### PROBLEM TO WORK ON
Lines holding the string "wide" are the ones to copy from this listing.

### MATERIAL

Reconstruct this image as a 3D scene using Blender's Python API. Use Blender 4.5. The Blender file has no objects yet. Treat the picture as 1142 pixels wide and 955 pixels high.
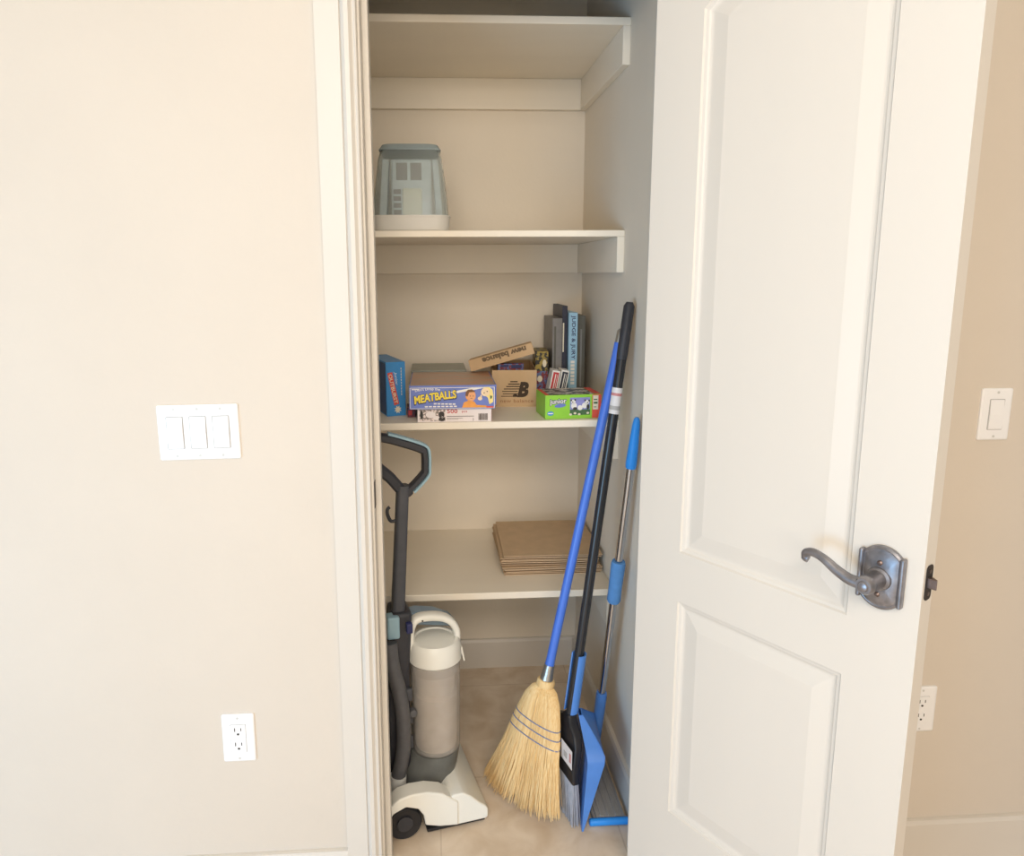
...
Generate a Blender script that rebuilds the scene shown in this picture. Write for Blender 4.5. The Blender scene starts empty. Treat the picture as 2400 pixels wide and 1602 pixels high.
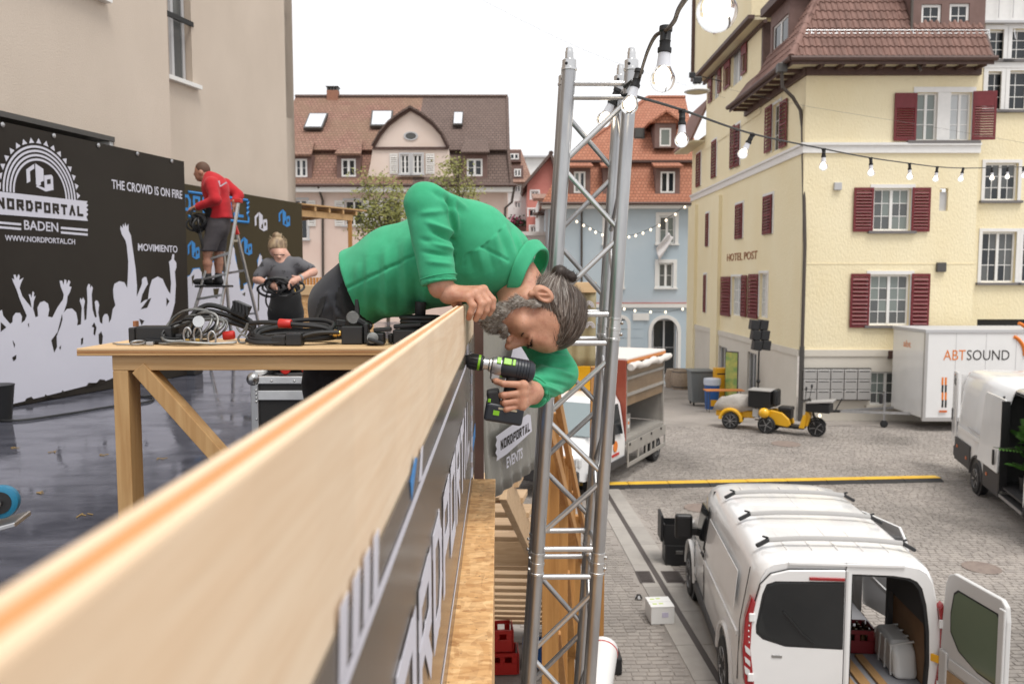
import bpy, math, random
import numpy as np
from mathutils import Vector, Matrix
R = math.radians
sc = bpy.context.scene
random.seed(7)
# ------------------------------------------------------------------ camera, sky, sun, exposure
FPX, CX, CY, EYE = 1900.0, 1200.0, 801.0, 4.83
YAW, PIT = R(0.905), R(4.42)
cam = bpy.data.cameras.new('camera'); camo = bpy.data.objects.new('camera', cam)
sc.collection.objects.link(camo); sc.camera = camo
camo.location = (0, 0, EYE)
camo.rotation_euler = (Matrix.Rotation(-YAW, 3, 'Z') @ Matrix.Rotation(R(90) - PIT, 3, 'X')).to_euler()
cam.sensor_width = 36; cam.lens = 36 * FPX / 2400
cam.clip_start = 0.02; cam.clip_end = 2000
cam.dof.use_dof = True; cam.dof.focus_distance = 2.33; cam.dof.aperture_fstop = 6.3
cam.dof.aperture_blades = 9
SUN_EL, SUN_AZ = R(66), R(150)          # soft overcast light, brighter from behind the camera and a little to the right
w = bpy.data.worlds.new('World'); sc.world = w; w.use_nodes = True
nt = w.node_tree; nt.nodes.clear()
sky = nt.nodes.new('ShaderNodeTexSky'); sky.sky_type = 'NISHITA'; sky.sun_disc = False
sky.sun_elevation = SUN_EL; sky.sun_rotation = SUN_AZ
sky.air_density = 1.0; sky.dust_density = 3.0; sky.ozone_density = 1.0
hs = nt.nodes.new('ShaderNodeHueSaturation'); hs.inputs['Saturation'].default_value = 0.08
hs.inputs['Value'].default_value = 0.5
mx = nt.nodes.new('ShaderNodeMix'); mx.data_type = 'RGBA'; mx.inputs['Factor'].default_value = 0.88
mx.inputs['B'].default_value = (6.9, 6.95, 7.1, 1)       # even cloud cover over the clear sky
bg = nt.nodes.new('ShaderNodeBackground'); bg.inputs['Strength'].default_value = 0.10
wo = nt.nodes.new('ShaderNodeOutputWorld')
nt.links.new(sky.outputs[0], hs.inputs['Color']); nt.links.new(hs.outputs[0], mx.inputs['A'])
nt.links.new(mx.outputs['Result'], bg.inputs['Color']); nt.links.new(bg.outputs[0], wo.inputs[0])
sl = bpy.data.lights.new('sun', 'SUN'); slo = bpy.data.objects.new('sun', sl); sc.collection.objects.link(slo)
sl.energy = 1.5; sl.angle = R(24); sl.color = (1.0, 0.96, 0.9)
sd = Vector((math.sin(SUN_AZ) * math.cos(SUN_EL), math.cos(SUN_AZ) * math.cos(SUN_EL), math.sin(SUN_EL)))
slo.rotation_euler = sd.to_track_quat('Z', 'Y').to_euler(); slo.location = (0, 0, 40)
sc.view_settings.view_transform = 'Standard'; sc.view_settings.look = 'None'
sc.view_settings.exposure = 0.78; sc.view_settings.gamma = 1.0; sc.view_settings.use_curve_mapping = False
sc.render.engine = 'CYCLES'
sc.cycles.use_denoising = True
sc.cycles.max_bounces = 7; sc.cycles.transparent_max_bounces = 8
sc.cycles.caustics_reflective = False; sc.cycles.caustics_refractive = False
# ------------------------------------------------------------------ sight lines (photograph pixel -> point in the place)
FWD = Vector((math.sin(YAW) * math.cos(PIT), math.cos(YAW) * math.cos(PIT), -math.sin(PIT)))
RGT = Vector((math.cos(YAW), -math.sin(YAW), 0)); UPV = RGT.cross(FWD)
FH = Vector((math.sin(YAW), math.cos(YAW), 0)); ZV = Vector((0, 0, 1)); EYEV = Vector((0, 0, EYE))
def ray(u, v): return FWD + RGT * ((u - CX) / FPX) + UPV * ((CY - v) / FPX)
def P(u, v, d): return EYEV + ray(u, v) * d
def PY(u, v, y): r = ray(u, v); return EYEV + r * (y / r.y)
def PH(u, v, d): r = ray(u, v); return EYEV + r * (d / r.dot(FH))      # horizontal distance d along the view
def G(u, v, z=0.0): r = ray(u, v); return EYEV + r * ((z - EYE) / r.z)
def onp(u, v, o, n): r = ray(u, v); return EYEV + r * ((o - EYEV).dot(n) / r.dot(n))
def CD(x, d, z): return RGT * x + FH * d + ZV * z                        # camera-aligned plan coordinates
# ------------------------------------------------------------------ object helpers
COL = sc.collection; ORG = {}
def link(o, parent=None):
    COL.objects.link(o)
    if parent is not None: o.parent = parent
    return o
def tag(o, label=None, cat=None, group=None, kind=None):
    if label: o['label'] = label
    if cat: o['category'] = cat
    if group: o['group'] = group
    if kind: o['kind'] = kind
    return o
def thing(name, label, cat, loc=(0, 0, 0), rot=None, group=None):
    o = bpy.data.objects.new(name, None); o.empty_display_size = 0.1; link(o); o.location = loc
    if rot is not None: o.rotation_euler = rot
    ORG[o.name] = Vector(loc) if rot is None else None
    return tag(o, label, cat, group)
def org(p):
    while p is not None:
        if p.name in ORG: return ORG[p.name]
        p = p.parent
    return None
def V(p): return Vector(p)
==
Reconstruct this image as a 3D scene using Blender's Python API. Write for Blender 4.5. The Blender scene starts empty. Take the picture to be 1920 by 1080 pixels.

### EXERCISE SOLUTION
Reconstruct this image as a 3D scene using Blender's Python API. Use Blender 4.5. The Blender file has no objects yet. Treat the picture as 1142 pixels wide and 955 pixels high.
Generate a Blender script that rebuilds the scene shown in this picture. Write for Blender 4.5. The Blender scene starts empty. Treat the picture as 2400 pixels wide and 1602 pixels high.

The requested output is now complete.